Rural electrification could come quickly. A $2 billion project, assisted by loans from the World Bank and Asian Development Bank, calls for massive power generation from Sumatra's Bukit-Asam coal mine and Java's Suralaya steam plant, a far-reaching grid-transmission system, and local distribution of power by substations. By spending an extra $350 million to $400 million a year, it would be possible to light up all 35,000 Javanese villages in 10 to 15 years. Indonesia could pay for this out of earned oil revenues.

It will take more time to electrify the outer islands of Indonesia, but they are generally developing vigorously and lack Java's crushing population pressures.

Indonesia's 4 to 5 million ethnic Chinese seem ready to invest. Yet the Suharto government has imposed restrictions on the Chinese in favor of pribumi,m or Javanese businessmen. (Such restrictions, however, backfire because the Chinese figure out how to get around all the new red tape.)

The Japanese are also prepared to help. This year they are lending experts on the technology, financing, and management of small-scale industry to the Indonesian government. They will also start developing small-scale engineering shops for subcontracting, linked to some 200 joint ventures Japan is involved in.

As Japanese Ambassador Masao Sawaki explained it to me, "What we'll do, starting in 1981, is transfer the parts for assemblage, one by one, to local small-scale industries. For example, transistors are very simple. We'll teach the Javanese villagers to make them. Give them the raw material and say, 'Here, you make it.' If they bring in a product that is not acceptable, we will teach them again.
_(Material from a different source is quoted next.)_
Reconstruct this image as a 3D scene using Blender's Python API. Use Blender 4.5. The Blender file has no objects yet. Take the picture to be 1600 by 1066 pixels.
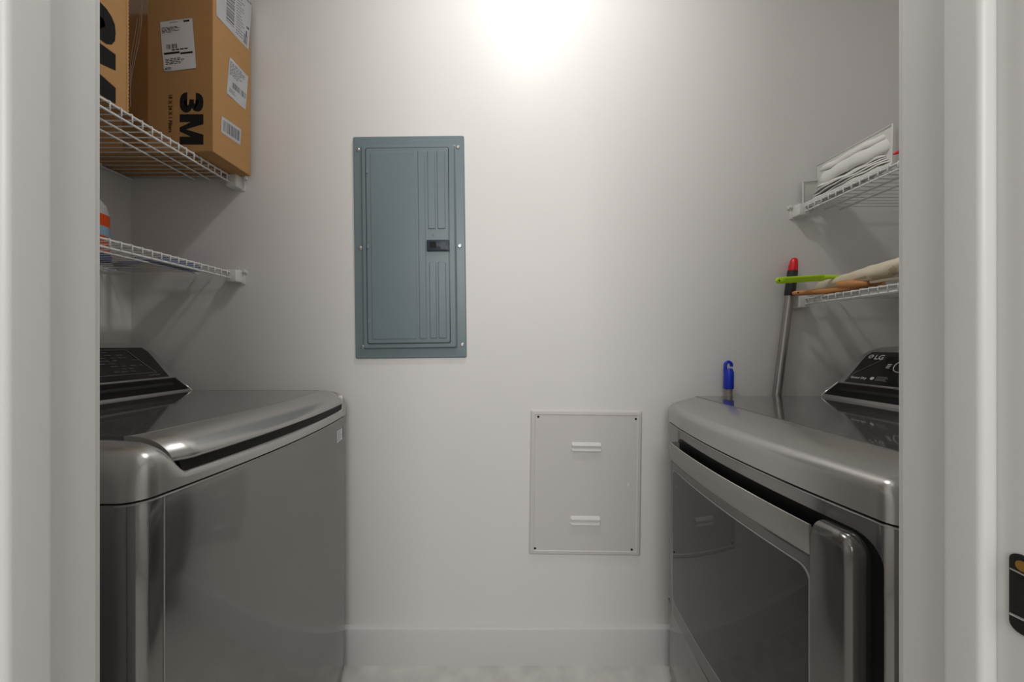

The Indonesians are now deciding what parts they want to make."

The Japanese, like everybody else, are concerned that last month's anti-Chinese riots signal a rising tide of xenophobia.

But it is not the villagers who are experiencing this xenophobia. Uprooted villagers may experience it -- those without jobs and without hope, caught in cities where there is no longer any place for them. And Jakarta's fast-growing middle class may experience it -- those frantically pursuing Western life styles.

But the villagers are not that way. They grasp what technology has done for them in agriculture and are naturally eager for all the industrial skills they can get. It's a new spirit, elan, and dynamism one finds in every village. Suharto's government reminds one of an ancient Javanese king, who, when villagers brought him bananas in tribute, contemptuously threw them aside. Had he unpeeled the bananas, he would have found that each one contained solid gold.

Suharto's biggest problem is also his greatest untapped resource: the energy and dynamism of Java's villagers. They could give him the answer he needs if he'd only go, and ask, and listen.